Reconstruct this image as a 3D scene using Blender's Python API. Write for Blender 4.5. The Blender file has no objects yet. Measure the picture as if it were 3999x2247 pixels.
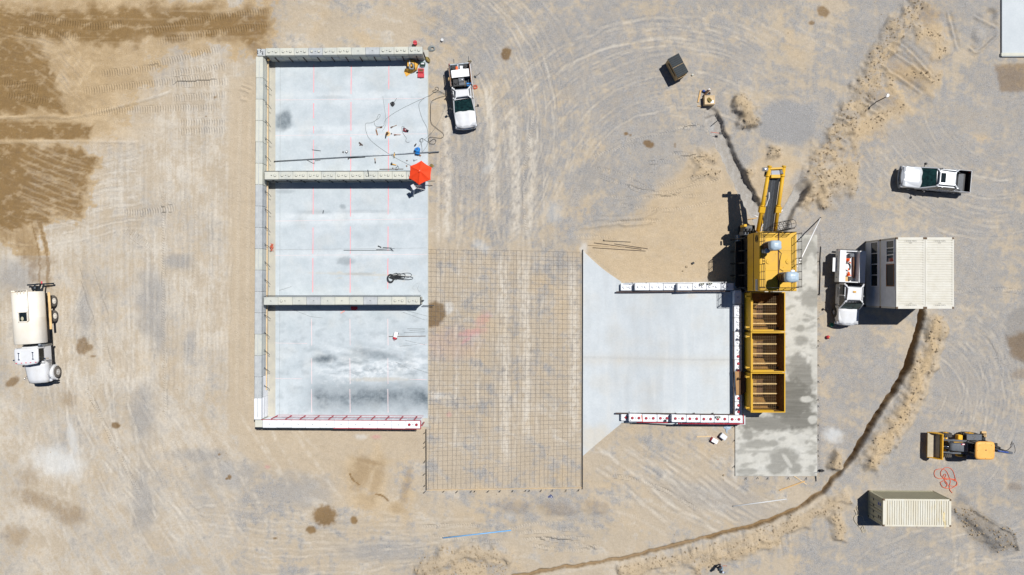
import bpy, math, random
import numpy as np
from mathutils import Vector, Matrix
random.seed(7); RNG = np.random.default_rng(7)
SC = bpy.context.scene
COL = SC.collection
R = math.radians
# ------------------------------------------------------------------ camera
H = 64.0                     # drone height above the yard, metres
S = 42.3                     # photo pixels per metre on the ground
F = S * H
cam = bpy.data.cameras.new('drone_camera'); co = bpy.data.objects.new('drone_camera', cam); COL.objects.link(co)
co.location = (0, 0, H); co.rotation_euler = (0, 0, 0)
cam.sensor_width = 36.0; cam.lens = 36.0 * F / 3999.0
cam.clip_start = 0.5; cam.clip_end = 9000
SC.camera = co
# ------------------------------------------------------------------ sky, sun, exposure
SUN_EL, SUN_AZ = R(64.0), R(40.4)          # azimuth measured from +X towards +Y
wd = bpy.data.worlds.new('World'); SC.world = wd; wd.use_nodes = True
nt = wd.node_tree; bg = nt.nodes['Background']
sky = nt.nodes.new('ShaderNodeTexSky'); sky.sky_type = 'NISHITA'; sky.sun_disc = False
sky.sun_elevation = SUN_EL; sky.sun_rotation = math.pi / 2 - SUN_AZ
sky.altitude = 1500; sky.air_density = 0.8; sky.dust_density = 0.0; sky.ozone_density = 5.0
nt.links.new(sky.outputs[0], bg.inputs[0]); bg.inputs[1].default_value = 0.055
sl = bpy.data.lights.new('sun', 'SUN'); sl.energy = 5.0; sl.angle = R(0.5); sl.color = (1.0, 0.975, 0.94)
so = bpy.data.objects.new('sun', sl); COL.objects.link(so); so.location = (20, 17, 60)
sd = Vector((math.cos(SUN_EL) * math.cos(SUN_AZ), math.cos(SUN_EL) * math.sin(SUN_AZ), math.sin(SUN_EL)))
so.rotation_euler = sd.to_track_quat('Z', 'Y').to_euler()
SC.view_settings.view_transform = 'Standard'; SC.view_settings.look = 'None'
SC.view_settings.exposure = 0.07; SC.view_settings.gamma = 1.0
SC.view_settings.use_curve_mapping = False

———

§ What to produce
Transcribe the material exactly, keeping every word and none of the pictures.

§ Full solution
Reconstruct this image as a 3D scene using Blender's Python API. Write for Blender 4.5. The Blender file has no objects yet. Measure the picture as if it were 3999x2247 pixels.
import bpy, math, random
import numpy as np
from mathutils import Vector, Matrix
random.seed(7); RNG = np.random.default_rng(7)
SC = bpy.context.scene
COL = SC.collection
R = math.radians
# ------------------------------------------------------------------ camera
H = 64.0                     # drone height above the yard, metres
S = 42.3                     # photo pixels per metre on the ground
F = S * H
cam = bpy.data.cameras.new('drone_camera'); co = bpy.data.objects.new('drone_camera', cam); COL.objects.link(co)
co.location = (0, 0, H); co.rotation_euler = (0, 0, 0)
cam.sensor_width = 36.0; cam.lens = 36.0 * F / 3999.0
cam.clip_start = 0.5; cam.clip_end = 9000
SC.camera = co
# ------------------------------------------------------------------ sky, sun, exposure
SUN_EL, SUN_AZ = R(64.0), R(40.4)          # azimuth measured from +X towards +Y
wd = bpy.data.worlds.new('World'); SC.world = wd; wd.use_nodes = True
nt = wd.node_tree; bg = nt.nodes['Background']
sky = nt.nodes.new('ShaderNodeTexSky'); sky.sky_type = 'NISHITA'; sky.sun_disc = False
sky.sun_elevation = SUN_EL; sky.sun_rotation = math.pi / 2 - SUN_AZ
sky.altitude = 1500; sky.air_density = 0.8; sky.dust_density = 0.0; sky.ozone_density = 5.0
nt.links.new(sky.outputs[0], bg.inputs[0]); bg.inputs[1].default_value = 0.055
sl = bpy.data.lights.new('sun', 'SUN'); sl.energy = 5.0; sl.angle = R(0.5); sl.color = (1.0, 0.975, 0.94)
so = bpy.data.objects.new('sun', sl); COL.objects.link(so); so.location = (20, 17, 60)
sd = Vector((math.cos(SUN_EL) * math.cos(SUN_AZ), math.cos(SUN_EL) * math.sin(SUN_AZ), math.sin(SUN_EL)))
so.rotation_euler = sd.to_track_quat('Z', 'Y').to_euler()
SC.view_settings.view_transform = 'Standard'; SC.view_settings.look = 'None'
SC.view_settings.exposure = 0.07; SC.view_settings.gamma = 1.0
SC.view_settings.use_curve_mapping = False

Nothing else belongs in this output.